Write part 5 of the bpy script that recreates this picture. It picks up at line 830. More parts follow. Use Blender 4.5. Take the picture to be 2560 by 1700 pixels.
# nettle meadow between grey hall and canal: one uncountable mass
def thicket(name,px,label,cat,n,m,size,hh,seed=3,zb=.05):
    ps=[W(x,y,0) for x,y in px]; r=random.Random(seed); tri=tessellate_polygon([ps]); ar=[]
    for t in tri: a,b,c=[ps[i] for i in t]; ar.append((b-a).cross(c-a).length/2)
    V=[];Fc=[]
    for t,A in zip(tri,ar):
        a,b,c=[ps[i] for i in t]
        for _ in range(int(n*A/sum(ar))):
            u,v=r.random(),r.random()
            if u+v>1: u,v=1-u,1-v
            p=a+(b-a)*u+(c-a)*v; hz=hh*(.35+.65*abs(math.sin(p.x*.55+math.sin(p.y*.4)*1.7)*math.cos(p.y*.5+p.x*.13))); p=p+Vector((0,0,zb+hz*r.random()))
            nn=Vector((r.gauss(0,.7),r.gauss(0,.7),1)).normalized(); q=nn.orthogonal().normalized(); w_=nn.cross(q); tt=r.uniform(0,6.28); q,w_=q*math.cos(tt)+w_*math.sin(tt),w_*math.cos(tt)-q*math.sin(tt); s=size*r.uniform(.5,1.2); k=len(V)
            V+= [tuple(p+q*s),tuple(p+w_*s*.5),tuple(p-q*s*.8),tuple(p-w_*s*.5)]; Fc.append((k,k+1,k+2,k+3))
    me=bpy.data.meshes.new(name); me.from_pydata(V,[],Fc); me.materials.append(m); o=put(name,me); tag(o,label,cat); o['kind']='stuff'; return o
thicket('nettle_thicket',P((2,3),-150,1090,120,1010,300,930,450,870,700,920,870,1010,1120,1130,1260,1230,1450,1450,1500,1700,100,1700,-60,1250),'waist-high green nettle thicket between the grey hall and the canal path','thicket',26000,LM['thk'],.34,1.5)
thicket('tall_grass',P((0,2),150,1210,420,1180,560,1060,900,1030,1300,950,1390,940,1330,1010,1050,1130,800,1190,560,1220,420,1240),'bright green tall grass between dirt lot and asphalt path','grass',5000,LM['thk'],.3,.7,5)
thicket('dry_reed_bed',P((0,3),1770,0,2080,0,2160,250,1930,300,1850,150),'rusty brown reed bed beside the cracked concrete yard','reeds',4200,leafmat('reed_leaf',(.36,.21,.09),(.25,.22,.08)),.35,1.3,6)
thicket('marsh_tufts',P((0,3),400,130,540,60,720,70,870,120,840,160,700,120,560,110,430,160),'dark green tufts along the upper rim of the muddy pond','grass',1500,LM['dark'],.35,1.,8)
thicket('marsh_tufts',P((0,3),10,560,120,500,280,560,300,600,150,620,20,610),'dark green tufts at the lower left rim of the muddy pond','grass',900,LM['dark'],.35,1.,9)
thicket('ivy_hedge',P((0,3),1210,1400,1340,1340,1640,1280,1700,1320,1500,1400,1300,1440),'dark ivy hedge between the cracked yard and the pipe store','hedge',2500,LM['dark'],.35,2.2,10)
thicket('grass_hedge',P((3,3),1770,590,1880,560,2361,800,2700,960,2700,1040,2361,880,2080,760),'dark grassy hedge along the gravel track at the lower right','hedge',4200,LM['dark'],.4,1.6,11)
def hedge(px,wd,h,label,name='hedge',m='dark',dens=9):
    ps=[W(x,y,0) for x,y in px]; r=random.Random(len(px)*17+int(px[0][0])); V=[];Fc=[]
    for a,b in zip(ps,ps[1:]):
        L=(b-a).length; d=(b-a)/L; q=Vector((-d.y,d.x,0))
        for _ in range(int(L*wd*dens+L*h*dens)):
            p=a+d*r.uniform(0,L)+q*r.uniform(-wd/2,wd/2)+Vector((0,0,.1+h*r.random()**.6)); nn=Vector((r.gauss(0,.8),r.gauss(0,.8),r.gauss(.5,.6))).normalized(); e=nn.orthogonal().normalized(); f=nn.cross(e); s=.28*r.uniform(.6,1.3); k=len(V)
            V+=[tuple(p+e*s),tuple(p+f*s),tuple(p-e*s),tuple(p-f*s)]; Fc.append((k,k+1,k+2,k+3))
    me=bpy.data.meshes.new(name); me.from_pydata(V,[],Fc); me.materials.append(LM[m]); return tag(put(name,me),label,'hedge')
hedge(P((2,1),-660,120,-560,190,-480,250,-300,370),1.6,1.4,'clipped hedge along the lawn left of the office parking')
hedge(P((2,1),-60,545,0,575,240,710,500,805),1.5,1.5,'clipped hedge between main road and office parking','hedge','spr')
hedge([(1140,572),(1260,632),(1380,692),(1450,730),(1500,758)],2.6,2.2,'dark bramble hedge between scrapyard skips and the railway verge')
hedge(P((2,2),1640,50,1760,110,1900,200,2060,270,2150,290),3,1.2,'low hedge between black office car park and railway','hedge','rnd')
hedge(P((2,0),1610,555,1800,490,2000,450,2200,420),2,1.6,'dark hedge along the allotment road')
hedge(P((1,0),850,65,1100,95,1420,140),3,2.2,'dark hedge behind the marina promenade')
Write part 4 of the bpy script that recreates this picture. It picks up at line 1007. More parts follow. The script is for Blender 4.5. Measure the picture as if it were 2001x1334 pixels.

_Task brief_
Scan the material above and determine how many lines include the word "part"; report only the number.

_Task output_
2